Auto-flagellation ? Dérive culturelle dans le recours à la langue française qui s’impose avec les sentiments qui la dominent ? Nous sommes citoyens bas de gamme, ignares et pécheurs depuis la nuit des temps et tout le touin-touin religieux. En plus d’un beau cliché touristique dont le peuple est indigne, d’un ego national faible nourri par un sentiment d’isolement insulaire, de précarité économique et de dépossession linguistique et culturelle. Il paraît qu’on souffre d’un mal mauricien tout comme il existe le mal français. Mimétisme chronique invétéré. Une obsession avec le Mal et la souffrance, héritage judéo-chrétien.

Quant à nos références habituelles en matière de développement et de progrès, il existe nos ex-partenaires dans l’aventure coloniale et nos alliés et amis d’aujourd’hui, la Grande Bretagne et la France. Il faudrait fouiller dans leurs archives pour vérifier si une criminalité galopante, il y a quelques décennies, au début d’une prospérité économique annoncée par une ère industrielle dynamique, vols, agressions, hold-up et cambriolage en plein jour, viols, serial killers (spécialité de l’anglosphère), et autres règlements de compte sanguinaires avaient porté atteinte à leur self-image ou si le pragmatisme et le sens de supériorité anglais et la fierté de l’exception française en toute circonstance l’avaient emporté sur toute tentation de se dévaloriser dans des lamentations permanentes. C’est une question de manière de voir et de se voir.
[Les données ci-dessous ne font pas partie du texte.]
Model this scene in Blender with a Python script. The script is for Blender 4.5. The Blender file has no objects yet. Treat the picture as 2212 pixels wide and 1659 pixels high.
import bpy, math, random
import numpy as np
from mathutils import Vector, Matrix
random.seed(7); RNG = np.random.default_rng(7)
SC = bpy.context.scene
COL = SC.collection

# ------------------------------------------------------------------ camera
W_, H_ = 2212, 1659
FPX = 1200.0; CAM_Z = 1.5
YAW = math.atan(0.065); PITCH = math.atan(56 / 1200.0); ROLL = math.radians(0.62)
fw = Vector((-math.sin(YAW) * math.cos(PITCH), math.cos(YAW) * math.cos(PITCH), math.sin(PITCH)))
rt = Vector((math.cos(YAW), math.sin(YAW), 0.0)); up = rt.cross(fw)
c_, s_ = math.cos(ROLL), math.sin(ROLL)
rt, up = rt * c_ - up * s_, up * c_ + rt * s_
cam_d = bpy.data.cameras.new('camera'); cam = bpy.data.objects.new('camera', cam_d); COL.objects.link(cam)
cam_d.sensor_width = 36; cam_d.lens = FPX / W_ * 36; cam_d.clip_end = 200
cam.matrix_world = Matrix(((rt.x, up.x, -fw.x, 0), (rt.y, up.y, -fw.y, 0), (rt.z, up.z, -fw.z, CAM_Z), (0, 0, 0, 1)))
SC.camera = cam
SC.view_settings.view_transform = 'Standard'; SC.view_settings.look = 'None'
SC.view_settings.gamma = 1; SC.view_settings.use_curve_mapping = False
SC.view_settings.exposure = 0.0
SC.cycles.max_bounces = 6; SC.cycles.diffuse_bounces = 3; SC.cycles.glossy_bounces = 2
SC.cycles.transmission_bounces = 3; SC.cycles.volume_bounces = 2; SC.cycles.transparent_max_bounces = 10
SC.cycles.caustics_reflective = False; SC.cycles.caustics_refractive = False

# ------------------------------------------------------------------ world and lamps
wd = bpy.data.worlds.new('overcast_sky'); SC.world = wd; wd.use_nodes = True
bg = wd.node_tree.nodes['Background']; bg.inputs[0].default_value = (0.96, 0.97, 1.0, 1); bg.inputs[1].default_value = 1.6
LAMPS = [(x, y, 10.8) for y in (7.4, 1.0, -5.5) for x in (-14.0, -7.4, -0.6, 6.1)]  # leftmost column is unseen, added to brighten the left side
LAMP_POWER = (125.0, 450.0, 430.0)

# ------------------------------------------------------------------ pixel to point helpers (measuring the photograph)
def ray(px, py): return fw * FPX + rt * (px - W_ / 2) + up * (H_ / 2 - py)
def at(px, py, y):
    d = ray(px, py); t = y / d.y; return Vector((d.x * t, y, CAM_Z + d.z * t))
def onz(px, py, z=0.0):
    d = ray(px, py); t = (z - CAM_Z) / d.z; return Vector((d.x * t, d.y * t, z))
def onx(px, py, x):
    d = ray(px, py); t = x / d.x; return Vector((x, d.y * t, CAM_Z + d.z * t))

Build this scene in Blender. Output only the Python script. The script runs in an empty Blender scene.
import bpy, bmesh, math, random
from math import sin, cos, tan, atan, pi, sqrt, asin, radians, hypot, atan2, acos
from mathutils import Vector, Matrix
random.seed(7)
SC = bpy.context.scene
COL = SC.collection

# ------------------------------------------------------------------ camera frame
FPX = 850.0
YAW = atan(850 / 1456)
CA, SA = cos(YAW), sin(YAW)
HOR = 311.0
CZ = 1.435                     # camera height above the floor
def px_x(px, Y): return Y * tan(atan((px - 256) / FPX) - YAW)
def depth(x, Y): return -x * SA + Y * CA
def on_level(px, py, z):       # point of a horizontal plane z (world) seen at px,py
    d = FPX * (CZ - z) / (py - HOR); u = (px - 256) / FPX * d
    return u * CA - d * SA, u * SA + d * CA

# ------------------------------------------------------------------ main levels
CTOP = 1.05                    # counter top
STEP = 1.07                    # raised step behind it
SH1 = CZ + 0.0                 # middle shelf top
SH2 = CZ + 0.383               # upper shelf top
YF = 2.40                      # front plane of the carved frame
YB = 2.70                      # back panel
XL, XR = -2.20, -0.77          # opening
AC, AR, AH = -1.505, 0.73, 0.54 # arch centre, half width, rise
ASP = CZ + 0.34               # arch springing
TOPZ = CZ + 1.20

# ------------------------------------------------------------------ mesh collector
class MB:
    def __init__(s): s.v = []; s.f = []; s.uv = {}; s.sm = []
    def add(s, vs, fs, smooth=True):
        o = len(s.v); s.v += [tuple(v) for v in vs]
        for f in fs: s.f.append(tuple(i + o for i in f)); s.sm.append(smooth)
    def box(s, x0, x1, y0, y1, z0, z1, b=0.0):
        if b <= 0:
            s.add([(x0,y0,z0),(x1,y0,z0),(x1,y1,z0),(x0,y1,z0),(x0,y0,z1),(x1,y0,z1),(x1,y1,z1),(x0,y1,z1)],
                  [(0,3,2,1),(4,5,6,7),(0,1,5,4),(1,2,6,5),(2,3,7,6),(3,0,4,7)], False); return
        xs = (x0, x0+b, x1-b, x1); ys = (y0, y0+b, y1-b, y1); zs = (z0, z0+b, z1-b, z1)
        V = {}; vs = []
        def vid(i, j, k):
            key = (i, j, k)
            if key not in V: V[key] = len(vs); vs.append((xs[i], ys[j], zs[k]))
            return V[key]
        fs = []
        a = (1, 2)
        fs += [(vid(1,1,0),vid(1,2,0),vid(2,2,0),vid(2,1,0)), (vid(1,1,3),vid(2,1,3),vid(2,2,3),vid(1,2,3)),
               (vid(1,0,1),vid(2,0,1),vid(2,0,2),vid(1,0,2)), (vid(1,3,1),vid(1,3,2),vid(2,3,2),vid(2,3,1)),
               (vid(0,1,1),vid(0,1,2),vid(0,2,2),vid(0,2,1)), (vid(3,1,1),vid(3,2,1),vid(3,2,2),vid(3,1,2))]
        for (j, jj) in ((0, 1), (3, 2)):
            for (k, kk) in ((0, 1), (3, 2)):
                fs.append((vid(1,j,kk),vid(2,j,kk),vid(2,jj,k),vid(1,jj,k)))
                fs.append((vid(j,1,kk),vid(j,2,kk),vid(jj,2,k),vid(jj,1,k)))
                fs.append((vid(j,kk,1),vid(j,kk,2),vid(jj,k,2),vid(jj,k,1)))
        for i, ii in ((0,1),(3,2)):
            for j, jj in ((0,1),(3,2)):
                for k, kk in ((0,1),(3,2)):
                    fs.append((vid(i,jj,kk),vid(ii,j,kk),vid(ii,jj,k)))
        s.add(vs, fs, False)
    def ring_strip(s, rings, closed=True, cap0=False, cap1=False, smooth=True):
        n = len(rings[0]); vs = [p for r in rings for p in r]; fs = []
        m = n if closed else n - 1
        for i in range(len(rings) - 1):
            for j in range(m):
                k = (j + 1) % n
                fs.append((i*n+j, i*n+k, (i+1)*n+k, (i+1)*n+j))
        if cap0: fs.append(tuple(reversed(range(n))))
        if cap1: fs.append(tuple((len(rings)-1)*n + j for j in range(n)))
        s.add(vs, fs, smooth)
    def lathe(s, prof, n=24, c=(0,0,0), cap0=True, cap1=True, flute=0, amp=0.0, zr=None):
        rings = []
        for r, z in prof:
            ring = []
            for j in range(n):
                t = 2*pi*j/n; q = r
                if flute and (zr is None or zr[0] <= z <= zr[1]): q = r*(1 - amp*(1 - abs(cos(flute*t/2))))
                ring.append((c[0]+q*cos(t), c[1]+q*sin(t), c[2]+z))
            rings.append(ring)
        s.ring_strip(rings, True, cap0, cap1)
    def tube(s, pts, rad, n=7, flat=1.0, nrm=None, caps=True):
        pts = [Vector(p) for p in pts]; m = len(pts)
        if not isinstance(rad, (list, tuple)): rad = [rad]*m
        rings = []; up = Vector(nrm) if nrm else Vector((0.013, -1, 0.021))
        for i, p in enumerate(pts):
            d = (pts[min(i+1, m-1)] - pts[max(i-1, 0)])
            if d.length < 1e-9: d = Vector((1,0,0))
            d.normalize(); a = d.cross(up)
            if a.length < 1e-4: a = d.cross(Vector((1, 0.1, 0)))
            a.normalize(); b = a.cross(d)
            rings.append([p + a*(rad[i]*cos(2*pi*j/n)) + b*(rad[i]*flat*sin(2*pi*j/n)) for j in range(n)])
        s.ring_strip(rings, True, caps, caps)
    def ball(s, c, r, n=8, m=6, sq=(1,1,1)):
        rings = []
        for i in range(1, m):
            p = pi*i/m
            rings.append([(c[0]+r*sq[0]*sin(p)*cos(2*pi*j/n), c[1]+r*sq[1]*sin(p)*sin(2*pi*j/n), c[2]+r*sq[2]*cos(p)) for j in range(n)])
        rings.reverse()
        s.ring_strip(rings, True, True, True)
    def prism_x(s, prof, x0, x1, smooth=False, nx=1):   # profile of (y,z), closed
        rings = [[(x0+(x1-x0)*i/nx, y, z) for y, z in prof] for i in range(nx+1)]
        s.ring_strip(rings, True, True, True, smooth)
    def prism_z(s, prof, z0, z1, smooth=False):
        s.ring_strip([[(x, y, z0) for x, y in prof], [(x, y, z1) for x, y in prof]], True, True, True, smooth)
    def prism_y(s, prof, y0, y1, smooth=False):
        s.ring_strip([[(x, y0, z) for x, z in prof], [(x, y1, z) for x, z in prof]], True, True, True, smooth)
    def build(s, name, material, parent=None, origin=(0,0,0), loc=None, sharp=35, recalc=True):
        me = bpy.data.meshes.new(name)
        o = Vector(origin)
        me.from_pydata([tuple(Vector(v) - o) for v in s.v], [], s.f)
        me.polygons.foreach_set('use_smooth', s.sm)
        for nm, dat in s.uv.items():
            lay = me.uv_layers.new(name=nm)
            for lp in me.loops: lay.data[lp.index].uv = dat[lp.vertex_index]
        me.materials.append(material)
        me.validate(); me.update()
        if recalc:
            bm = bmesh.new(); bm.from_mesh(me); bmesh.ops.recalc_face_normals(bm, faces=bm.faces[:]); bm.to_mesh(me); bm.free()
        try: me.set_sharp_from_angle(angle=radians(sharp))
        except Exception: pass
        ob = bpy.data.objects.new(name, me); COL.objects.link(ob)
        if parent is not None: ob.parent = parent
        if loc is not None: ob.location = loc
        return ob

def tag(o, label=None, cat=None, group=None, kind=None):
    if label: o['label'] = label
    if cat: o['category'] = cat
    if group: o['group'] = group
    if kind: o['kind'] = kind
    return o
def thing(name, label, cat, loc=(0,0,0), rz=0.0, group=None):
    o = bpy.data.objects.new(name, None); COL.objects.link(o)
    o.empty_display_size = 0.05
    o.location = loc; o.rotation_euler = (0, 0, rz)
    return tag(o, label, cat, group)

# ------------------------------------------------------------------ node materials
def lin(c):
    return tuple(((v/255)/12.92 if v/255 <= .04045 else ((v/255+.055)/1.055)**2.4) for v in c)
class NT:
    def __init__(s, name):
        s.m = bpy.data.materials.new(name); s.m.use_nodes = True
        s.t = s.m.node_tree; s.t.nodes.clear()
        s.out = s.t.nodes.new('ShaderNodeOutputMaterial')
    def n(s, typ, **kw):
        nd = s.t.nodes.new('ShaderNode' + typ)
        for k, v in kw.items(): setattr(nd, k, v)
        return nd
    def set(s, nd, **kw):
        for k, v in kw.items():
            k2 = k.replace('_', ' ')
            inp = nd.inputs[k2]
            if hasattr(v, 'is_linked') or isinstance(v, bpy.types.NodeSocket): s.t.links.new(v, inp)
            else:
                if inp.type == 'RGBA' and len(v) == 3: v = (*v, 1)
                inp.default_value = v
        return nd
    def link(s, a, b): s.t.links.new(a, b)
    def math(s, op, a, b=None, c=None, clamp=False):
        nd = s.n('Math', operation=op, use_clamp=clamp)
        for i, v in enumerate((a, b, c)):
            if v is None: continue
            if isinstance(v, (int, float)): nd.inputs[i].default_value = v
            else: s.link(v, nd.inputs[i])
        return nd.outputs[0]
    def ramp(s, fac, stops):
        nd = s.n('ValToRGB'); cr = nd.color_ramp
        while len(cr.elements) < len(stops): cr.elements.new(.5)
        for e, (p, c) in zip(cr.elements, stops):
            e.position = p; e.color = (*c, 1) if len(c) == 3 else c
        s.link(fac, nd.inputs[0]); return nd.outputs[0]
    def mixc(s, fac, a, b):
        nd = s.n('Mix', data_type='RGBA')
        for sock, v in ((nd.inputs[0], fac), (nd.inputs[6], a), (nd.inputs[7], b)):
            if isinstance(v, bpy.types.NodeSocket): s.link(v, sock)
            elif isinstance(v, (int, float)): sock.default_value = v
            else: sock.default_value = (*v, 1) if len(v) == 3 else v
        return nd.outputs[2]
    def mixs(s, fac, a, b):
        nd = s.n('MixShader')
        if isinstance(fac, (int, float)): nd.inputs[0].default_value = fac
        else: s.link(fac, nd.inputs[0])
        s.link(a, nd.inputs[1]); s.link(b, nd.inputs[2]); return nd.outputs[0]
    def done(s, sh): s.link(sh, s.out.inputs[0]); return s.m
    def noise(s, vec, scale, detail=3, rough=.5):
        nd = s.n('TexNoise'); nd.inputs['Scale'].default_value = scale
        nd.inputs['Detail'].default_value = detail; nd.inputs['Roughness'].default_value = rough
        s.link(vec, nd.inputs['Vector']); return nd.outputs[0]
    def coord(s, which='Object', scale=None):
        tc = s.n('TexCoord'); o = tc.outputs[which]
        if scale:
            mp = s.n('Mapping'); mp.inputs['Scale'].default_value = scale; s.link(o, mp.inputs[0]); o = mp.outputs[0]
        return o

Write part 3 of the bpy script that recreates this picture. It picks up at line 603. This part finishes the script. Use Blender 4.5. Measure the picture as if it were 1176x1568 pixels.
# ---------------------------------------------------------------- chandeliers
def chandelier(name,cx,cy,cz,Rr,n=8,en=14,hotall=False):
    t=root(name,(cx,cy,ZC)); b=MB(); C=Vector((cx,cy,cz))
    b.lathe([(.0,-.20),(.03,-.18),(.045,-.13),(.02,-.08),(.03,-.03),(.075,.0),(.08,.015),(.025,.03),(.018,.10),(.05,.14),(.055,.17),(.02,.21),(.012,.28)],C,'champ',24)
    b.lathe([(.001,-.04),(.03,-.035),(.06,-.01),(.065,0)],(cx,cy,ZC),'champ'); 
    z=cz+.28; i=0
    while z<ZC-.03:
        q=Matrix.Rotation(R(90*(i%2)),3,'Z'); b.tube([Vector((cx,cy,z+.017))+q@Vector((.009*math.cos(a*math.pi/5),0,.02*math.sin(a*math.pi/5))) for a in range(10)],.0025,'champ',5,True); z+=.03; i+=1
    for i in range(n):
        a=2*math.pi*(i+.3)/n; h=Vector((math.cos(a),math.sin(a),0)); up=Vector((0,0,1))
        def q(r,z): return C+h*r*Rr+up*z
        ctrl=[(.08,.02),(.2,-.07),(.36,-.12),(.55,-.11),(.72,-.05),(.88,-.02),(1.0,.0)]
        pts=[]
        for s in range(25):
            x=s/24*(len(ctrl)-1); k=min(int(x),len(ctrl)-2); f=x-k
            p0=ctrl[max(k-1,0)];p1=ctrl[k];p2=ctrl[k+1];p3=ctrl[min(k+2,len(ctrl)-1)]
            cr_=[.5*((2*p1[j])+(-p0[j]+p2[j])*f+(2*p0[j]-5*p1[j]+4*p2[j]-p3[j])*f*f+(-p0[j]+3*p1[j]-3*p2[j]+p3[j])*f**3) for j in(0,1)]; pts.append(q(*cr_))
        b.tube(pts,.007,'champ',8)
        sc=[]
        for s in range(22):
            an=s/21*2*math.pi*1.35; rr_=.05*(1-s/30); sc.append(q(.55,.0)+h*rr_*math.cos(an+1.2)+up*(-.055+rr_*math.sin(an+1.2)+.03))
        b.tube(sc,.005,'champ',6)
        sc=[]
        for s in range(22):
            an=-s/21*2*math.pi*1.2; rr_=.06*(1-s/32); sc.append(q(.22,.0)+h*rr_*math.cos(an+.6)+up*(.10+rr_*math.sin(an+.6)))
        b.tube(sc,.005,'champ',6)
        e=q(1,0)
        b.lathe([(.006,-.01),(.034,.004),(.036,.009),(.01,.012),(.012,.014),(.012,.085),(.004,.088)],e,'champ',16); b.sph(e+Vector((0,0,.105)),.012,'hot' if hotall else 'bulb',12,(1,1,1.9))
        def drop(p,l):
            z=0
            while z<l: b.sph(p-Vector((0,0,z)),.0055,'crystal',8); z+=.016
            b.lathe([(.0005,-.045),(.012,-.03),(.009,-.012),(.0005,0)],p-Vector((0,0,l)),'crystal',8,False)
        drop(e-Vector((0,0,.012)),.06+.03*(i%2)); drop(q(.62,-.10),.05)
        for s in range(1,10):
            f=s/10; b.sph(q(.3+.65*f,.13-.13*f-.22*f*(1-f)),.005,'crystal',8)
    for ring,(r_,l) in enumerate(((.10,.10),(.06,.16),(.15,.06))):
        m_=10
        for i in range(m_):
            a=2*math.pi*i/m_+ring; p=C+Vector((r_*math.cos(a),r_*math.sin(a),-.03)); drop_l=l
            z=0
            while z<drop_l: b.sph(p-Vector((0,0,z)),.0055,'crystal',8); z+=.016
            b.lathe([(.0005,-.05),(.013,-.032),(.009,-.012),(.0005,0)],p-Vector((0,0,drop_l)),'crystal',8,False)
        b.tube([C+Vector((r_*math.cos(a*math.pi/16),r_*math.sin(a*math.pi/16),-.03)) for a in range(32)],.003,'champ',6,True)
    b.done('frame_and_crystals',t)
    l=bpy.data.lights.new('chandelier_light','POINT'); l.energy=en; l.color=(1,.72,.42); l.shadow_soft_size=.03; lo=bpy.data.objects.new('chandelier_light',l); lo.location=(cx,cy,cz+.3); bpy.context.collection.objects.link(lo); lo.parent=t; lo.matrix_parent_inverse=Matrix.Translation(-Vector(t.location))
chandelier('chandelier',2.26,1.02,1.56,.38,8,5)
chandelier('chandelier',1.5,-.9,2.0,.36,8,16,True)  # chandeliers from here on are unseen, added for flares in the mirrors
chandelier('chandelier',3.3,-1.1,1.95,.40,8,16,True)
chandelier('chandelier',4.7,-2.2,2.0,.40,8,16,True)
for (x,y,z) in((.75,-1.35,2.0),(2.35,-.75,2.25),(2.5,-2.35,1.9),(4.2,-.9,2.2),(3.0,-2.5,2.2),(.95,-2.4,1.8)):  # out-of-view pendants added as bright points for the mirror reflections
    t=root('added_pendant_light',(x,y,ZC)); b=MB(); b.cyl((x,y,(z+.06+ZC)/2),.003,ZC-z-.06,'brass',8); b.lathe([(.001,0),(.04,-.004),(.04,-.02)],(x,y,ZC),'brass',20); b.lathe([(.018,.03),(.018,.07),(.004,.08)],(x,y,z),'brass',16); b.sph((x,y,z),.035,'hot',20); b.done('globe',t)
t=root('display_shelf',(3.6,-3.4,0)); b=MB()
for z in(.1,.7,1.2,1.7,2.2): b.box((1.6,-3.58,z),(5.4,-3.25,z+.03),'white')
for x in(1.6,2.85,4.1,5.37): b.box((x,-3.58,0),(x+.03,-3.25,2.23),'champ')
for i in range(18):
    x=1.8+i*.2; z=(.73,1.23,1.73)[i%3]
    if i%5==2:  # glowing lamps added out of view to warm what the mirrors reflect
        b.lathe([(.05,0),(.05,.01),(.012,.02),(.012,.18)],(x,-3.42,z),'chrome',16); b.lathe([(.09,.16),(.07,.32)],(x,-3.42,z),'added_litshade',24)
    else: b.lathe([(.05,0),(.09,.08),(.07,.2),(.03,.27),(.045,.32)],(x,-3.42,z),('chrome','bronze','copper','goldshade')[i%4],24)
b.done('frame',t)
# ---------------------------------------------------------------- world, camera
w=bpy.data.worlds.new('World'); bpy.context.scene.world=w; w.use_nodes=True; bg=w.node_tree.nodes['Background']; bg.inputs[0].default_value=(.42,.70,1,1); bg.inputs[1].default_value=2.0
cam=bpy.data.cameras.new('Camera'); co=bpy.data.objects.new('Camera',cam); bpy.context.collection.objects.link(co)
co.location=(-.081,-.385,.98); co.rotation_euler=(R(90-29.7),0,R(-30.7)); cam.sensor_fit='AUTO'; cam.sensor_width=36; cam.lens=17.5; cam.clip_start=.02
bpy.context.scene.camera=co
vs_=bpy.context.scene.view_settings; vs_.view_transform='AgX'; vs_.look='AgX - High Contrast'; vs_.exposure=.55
Au fait, nombreux étions-nous à avoir eu envie au début des années 90 lorsque l’argent commençait à couler à gogo de nous tenir debout au milieu d’une route animée ou sur le sommet du pays, les bras en croix comme l’étudiant chinois devant un tank militaire sur la place Tienanmen pour crier : Stop, Halte à la gourmandise, ne perdez pas votre âme dans cette course à l’enrichissement personnel dans toutes les couches sociales par des tricheries, trahisons, coups bas où les familles s’entredéchirent pour des sommes mal réparties, frère contre frère, sœur ou beau-frère, fils contre père, amis contre amis d’hier, actionnaires contre partenaires, Mauriciens filous contre étrangers naïfs et on en passe.

Et puis, il y a eu l’indépendance économique croissante qui émancipe l’individu des contraintes des lois qui régissent la vie en collectivité, les mœurs de la jeunesse internationale forcent leur passage dans un environnement familial longtemps puritain et conservateur, voire même étouffant, font sauter des barrières et libèrent les pulsions. On aurait dû déjà mettre en garde contre les excès et les dérives, et dire: Attention. Alerte Rouge. Mais on n’avait pas le temps ni la volonté car tout le monde fait du business: le maître, l’artiste, l’homme politique et le religieux. Comme dans le tableau Scream, nombreux étions-nous à avoir envie de lancer un cri sourd. Il n’est pas trop tard.